Economic value (as in your second sentence) means that something is worth exactly what it would fetch on the open market (monopolies and price-fixing excepted of course). If everything of value is intrinsically valuable, then let's take gold, which the world has always believed to be valuable. The only reason gold is valuable is because of its relative rarity. Glut the market with gold, and it'll become worthless. For example, Mansa Musa single-handedly depressed the value of gold in Cairo because he brought so much with him and spent so much on the way to Mecca. Gold was plentiful in his native Africa.

Its value is what we say it is, and we make that decision based on various factors that often vary from culture to culture (beauty, rarity, usefulness, cultural or religious significance, etc.).

But you see you're mixing emotional value with economic. From your first sentence, yes, the shell likely has no economic value, but it has emotional value to him. And the only reason that shell has any value was because it came from his neice. But it's still value, and he assigned it.

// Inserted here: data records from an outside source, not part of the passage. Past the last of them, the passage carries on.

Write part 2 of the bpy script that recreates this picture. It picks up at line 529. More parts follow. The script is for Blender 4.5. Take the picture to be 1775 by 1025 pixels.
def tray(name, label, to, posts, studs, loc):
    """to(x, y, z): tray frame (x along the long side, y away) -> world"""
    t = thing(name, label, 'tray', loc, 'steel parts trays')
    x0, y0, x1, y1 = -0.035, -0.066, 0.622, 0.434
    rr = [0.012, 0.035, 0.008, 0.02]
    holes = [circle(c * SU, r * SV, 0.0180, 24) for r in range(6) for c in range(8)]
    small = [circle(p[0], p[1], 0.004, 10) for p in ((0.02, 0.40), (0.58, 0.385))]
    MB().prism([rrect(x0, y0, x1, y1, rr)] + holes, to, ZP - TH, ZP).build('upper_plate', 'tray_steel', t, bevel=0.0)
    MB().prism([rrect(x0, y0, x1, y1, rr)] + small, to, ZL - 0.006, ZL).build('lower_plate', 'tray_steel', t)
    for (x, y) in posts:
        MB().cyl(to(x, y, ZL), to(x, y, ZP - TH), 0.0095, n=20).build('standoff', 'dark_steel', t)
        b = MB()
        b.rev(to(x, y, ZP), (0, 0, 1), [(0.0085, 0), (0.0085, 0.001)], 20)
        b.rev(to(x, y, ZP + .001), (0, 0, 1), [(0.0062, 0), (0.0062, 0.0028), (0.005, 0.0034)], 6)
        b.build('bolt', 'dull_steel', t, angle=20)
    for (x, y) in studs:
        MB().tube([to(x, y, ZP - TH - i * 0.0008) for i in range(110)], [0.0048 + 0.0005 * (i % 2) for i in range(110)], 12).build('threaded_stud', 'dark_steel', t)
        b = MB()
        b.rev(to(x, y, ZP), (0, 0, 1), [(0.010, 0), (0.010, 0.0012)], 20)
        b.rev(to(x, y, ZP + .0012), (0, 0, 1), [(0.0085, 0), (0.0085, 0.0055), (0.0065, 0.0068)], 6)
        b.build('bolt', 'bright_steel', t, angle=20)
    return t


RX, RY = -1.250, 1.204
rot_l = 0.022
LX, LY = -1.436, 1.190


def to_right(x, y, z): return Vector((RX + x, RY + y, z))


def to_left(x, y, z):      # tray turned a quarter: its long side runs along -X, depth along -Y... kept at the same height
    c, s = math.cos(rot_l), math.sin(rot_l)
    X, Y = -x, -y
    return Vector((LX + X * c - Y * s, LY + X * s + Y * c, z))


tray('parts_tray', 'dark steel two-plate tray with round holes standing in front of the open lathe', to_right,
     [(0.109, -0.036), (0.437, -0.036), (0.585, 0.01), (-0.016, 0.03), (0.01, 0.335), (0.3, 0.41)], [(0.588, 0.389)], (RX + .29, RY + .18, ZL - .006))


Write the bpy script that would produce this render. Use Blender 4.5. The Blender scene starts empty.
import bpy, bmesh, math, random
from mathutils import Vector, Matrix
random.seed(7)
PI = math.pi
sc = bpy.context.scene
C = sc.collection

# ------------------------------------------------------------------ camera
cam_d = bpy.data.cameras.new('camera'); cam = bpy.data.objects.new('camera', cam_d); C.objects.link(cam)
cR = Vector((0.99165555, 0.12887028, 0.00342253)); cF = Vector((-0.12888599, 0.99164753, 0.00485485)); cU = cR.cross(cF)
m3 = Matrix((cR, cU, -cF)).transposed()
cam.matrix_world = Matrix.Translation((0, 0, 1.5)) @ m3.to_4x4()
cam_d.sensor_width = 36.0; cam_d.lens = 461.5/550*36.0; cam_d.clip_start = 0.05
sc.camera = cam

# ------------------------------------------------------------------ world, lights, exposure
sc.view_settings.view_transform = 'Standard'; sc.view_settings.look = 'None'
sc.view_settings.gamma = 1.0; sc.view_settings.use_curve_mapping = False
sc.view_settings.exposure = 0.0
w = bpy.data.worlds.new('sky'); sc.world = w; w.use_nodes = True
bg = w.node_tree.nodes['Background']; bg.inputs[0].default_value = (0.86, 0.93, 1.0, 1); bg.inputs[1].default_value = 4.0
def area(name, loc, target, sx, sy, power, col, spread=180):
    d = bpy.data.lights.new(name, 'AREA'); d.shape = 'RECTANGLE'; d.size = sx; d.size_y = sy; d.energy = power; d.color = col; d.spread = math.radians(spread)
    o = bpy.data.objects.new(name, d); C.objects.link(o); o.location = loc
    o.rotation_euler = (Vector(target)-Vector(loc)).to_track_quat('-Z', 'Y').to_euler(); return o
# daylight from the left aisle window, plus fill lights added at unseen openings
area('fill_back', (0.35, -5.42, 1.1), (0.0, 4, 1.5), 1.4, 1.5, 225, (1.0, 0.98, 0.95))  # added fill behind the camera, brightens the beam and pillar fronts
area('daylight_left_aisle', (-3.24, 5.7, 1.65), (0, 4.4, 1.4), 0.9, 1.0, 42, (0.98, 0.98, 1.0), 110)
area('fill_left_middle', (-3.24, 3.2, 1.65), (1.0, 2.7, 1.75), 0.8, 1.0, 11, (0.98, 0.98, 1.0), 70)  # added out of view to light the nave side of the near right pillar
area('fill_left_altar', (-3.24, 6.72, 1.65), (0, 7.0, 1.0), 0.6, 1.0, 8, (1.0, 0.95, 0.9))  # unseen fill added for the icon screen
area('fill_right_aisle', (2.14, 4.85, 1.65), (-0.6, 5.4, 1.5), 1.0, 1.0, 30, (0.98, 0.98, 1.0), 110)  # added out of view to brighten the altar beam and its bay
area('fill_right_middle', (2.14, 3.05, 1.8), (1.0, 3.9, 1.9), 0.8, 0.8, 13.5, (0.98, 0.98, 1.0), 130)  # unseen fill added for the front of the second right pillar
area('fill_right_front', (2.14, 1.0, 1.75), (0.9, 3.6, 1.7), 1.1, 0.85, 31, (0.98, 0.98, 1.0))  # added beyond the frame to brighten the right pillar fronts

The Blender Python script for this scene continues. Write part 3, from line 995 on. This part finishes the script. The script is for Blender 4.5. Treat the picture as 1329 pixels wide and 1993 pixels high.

Now flip that around to religion, and your relationship with your god has immense value to you. However, it is likely totally without value to an atheist who has no need for it. But across all values there is one common theme: we assign these values on a personal or economic basis, and nothing else does.

Also, the problem with Europe isn't as you state. They have their values too, but they value peace over freedom (forgetting the monetary aspect from the oil scandal), while we value freedom over peace. Both are good things to value IMHO, but different societies weigh them differently.